- **WHAT THE EXERCISE ASKS**: Copy every line in which the string "this" occurs.

- **EXTRACTED ENTRIES**:

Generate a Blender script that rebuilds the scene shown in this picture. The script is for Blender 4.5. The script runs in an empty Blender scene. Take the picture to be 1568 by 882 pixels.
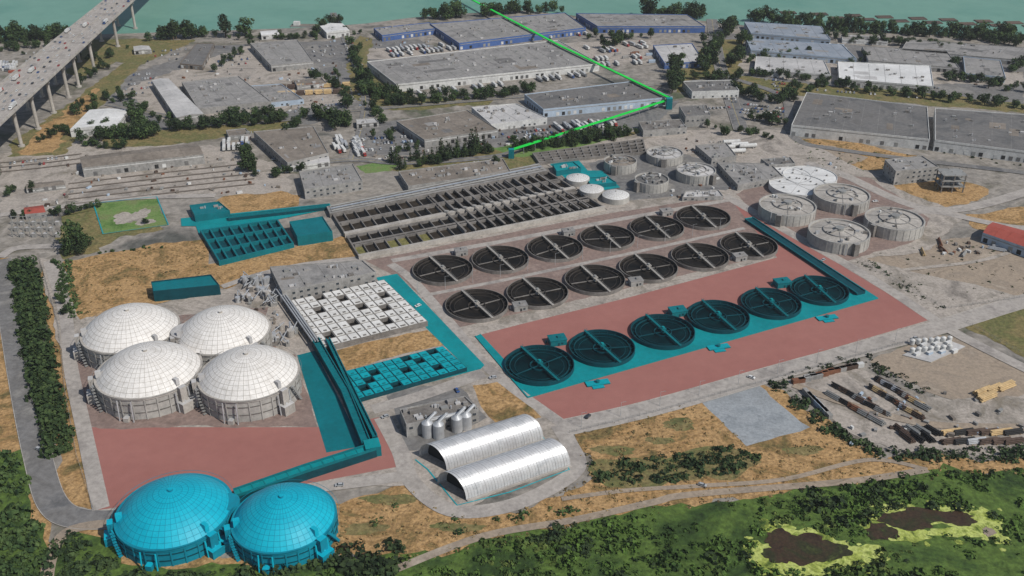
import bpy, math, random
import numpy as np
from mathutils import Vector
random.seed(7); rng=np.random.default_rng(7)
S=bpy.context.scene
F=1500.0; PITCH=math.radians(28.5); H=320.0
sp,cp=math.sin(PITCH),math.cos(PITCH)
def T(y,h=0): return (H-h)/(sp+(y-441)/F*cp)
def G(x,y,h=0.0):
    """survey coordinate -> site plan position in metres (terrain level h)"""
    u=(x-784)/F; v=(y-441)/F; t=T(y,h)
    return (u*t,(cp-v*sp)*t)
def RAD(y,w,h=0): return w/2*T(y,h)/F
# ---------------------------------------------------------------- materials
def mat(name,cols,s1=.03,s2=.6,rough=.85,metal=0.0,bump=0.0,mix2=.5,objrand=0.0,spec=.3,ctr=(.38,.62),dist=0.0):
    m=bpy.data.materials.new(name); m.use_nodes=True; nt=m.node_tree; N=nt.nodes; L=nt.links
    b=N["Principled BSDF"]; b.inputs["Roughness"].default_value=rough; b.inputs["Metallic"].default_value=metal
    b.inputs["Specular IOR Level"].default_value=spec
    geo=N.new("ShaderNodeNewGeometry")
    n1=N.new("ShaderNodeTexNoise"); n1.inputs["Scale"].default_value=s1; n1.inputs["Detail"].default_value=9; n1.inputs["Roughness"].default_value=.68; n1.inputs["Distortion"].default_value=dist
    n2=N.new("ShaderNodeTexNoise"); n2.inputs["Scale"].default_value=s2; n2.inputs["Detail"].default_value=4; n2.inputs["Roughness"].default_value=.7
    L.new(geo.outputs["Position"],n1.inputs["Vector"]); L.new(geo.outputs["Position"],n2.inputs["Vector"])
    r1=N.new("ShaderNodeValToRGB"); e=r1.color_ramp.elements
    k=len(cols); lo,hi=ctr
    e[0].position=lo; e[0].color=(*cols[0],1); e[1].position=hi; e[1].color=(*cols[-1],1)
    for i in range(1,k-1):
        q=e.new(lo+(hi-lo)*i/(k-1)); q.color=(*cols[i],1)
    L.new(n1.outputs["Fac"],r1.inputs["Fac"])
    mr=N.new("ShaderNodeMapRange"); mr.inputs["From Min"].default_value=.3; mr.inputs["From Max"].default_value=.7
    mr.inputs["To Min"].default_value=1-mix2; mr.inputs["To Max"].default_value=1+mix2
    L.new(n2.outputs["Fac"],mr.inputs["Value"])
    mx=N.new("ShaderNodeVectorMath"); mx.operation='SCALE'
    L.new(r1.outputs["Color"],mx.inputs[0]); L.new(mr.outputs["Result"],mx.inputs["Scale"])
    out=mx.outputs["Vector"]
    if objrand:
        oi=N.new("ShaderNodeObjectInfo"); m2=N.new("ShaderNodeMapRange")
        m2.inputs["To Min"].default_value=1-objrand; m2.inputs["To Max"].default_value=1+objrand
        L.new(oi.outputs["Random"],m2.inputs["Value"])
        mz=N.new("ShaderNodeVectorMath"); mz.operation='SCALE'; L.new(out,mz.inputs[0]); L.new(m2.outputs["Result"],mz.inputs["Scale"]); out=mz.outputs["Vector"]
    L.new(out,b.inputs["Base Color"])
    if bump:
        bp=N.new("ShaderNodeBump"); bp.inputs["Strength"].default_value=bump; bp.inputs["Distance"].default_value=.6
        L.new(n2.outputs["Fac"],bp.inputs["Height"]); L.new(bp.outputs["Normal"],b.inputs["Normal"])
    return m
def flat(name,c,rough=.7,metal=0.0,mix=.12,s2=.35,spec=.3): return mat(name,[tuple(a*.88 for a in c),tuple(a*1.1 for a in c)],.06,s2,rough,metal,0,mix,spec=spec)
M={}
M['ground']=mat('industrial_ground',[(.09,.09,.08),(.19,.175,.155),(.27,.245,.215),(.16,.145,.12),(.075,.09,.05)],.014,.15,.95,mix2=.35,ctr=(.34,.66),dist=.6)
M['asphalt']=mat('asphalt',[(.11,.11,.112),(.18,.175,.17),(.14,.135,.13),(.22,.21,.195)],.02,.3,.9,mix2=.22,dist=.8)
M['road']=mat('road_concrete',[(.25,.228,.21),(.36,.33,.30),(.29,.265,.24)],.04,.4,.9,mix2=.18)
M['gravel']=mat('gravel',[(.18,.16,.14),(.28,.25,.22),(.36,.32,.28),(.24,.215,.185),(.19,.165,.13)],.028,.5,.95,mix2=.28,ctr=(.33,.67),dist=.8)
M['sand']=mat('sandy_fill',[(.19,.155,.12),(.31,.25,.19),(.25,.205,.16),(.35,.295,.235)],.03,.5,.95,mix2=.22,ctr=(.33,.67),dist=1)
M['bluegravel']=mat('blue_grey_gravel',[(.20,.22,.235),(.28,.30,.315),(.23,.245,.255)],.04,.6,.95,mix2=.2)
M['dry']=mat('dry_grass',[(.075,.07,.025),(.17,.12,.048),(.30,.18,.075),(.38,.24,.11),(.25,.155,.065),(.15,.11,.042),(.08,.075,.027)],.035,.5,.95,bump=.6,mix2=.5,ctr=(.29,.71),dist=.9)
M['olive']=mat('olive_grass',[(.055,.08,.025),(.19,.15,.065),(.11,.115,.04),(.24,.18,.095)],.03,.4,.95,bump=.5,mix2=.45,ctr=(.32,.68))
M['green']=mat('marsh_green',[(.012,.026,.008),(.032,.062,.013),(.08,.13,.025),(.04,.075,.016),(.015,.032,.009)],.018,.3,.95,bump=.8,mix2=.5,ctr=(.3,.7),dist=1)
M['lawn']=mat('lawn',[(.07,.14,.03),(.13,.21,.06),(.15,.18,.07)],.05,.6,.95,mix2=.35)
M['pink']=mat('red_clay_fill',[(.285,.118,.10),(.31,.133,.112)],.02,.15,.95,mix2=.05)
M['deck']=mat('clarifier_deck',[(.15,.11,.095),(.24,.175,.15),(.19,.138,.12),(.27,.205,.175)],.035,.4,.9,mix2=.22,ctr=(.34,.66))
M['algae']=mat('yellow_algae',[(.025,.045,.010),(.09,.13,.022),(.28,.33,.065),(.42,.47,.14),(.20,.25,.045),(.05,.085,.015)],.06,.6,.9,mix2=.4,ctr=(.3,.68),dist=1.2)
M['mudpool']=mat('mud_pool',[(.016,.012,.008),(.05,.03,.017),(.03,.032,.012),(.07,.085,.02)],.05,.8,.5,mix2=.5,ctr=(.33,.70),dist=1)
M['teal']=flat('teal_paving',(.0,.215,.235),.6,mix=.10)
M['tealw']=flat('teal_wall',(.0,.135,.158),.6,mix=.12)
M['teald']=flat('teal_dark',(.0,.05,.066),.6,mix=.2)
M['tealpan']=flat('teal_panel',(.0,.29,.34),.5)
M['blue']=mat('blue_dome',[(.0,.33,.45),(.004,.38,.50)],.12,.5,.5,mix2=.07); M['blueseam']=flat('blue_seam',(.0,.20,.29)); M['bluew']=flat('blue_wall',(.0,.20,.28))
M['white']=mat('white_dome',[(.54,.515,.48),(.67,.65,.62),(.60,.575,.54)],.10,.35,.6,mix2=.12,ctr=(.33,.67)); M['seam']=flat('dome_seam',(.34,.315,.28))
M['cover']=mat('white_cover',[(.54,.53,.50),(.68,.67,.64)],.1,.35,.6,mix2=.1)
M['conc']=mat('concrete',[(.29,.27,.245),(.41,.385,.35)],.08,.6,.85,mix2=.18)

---

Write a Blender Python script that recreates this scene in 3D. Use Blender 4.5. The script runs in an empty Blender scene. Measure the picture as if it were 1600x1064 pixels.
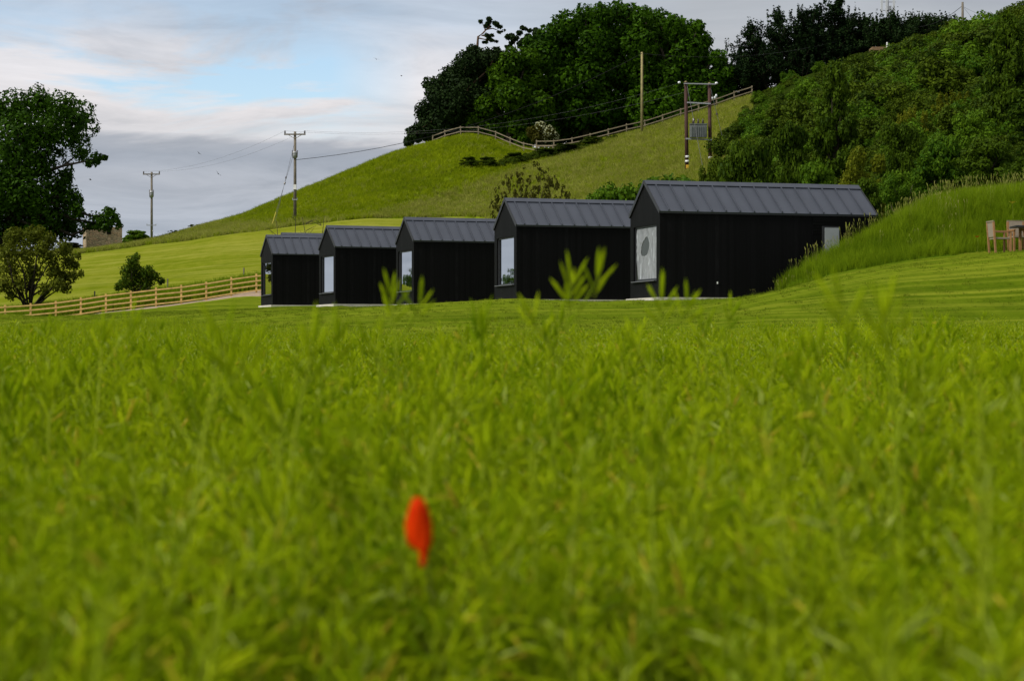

- **EXERCISE OUTPUT**:
Generate a Blender script that rebuilds the scene shown in this picture. The script is for Blender 4.5. The script runs in an empty Blender scene. Take the picture to be 1568 by 882 pixels.
Write a Blender Python script that recreates this scene in 3D. Use Blender 4.5. The script runs in an empty Blender scene. Measure the picture as if it were 1600x1064 pixels.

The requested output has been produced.